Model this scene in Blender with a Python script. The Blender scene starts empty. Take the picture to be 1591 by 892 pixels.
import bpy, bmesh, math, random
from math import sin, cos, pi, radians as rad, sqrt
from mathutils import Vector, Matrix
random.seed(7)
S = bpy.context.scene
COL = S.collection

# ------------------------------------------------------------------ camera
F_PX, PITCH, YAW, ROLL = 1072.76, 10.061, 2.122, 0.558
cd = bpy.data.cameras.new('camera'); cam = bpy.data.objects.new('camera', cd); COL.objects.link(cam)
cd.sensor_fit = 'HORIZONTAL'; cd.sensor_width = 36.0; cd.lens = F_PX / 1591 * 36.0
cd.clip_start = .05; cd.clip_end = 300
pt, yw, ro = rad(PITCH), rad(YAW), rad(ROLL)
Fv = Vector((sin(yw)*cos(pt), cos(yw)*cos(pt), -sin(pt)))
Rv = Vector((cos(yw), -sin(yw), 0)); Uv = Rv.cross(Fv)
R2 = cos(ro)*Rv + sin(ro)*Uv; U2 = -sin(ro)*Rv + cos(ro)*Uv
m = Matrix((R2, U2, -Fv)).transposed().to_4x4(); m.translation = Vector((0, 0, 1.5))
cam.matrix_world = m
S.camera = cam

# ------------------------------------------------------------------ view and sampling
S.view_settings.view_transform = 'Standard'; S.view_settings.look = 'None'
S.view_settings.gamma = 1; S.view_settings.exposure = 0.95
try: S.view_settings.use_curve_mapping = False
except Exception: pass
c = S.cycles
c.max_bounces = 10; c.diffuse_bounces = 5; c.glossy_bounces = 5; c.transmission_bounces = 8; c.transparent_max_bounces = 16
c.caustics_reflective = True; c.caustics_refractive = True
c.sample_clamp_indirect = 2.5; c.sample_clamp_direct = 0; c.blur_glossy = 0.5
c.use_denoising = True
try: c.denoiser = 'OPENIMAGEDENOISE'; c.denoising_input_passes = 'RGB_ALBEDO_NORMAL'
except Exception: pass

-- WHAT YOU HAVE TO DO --
In the listing above, please print only the lines from the first one to the line where "COL = S.collection" appears, exactly as written, both of those lines included.

-- REPLY --
Model this scene in Blender with a Python script. The Blender scene starts empty. Take the picture to be 1591 by 892 pixels.
import bpy, bmesh, math, random
from math import sin, cos, pi, radians as rad, sqrt
from mathutils import Vector, Matrix
random.seed(7)
S = bpy.context.scene
COL = S.collection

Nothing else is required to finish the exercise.